In order to come at this today, what I'd like to do is simply to talk about issues of forgiveness, and to be open for questions that you might have surrounding the issue of forgiveness. It's a very common struggle for a lot of people. So rather than assuming what your questions would be, I wanted to hear some of your struggles and issues as you feel free to share them.

Someone brought me an article from "USA Today" this week that was talking about a study from Stamford University that had been done about forgiveness. It talked about the physiological benefits that come when we're able to let go of those grudges and forgive. It gave an interesting definition, which said, "To forgive means giving up the right to be aggravated and angry and the desire to strike back." I thought that was a pretty good definition, because sometimes people think that forgiving a person means saying that no harm was done, or saying that it was OK that it happened. I know I find myself saying that when people apologize for something. My response is, "It's OK." But it's not OK. If it was an accident that they didn't intend, that's one thing. But if an actual wrong has been done, that's not OK. The response is, if we're willing, "I forgive you," because the action itself was wrong. If it wasn't wrong, forgiveness wouldn't necessary to begin with. Forgiveness is a response to a hurt or a wrong. This is why people get angry when they're forgiven but they haven't repented, because forgiveness implies that they did something wrong, and they may not think they did anything wrong.

So when we forgive someone we're not saying that nothing bad happened. We're saying that something did happen. That's an important thing to realize.

Another common question is what to do if someone repeats the offense again and again after we've forgiven them. Jesus says to keep on forgiving. But remember that this just means that we're giving up the right to strike back. It doesn't mean that we have to keep putting ourselves in harm's way. Forgiveness should not be used to keep people in an abusive situation. We can give up the right to be angry without necessarily staying in that place where we can be hurt again. Forgiveness and reconciliation CAN go together, but they don't necessarily NEED to go together. The New Testament word for forgiveness can also mean "divorce" in terms of cutting something off and leaving it behind. Some of us marry our grudges, and they are an integral part of our day to day lives. Sometimes we need to divorce our grudges so that we can get on with our lives. An Old Testament meaning is to "take up and carry" as an armor-bearer would carry armor. In these passages, we're asking God to take this sin from us. In the New Testament meaning we're speaking from God's point of view, where God asks us to lay those things down and get on with our lives without them.

You notice in the article that part of the definition is "giving up the right to be aggravated or angry, or the desire to strike back." Being aggravated or angry when you are hurt is perfectly normal and healthy. It's one of our defense mechanisms so that we can know when we've been violated. A lot of times when people don't apologize, it's because they don't know we've been hurt. If we don't listen to our feelings and communicate that to them, they can never find out. The problem comes when that anger and resentment stays with us. When it loses its helpful function of causing us to do something about it, and we can't let go of it, it harms us physically.
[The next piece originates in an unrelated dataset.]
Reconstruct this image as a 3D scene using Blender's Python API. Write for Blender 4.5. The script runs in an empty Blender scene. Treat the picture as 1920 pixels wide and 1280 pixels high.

Q: One of the questions that I often hear when I lecture on the death penalty is how to get beyond the need for vengeance when dealing with a murderer.

A: The people in Florida who I call my surrogate parents were the aunt and uncle of one of the women who were brutally murdered by the serial killer Danny Rowling. It was an awful thing. We were right in the middle of how you deal with this, how do you forgive. It's certainly not an easy thing. Part of the answer, I think, at least for people of faith, is in recognizing that God is a God of justice. Sometimes passages of scripture about God's wrath make us uncomfortable and nervous. But when we're in a situation like that, we need to hear the word that God does get angry about that kind of abuse and injustice, that there is a piece of God that is wrathful in the face of evil and cruelty. Although that might be hard to think about in terms of our own sin, do we really want a God who is going to be lenient about these things? When we recognize that there will be a day of judgment, it may be easier to leave the vengeance to God, knowing that there will be justice.

Q: I find that I can forgive others more easily than I can forgive myself.

A: I think that most of the issue of forgiving ourselves rests in two things -- developing a real spirit of humility and a knowledge of God's grace. The humility comes from recognizing that any of us, given the right circumstances, could break any commandment in the Bible. I think that a lot of the great falls of pastors and televangelists comes from thinking that as Christians we're somehow immune to certain kinds of sin, just by virtue of being Christians, and that's not true. Any one of us can fall. Recognizing that any of us could commit any sin helps us with forgiveness of others. And when we realize just how loving God is, even Danny Rowling, Timothy McVeigh, Hitler, anyone you could name, if they really repent before God -- not a last minute "I'm sorry" in the hopes of getting in, but a real heartfelt recognition of what they've done -- God looks at them and Christ's forgiveness on the cross is already accomplished for that. I think that often an inability to forgive ourselves is really a question of whether God COULD forgive. And if it's not, if a person says, "I know God forgives but I can't forgive," do they have a higher standard than God does? God really does forgive anything in the face of our repentance -- anything at all. When we really understand that we can pass it along, whether it's to ourselves or to somebody else who has harmed us.

The issues surrounding forgiveness are critical to the way we live in community. All of us do things we shouldn't do, and all of us need to be forgiven. Confession and repentance need to be a part of every relationship we have. I believe that what we are here for is to learn, by being in relationship with each other, how to be in relationship with God. We practice with one another, and as we practice confessing our sins to one another we practice confessing our sins to God. By practicing receiving the confession of another we practice receiving the grace and forgiveness that God is offering to us all the time. That's why it's so critical. We can't have love in our lives without it.

And that's what the table is about this morning. It's why, in the Methodist Church, we practice an open table. It means you don't have to be a member of this church or any church. If you want to come and receive from the Lord's table then you are welcome to do that. Because it's about forgiveness. It doesn't matter what anybody does. Christ died for every one of us. There is something needed on our part, and that is the confession of our sin, which we do as we receive the bread. We say, "Yes, I have sinned. This needed to happen not because of Jews a long time ago. This needed to happen because of me and my sin too. But God, I accept the forgiveness that you have extended to me, and God help me to extend that forgiveness to others.

That's who we should be -- a people who confess our sins. A people who really try to forgive one another as God has forgiven us.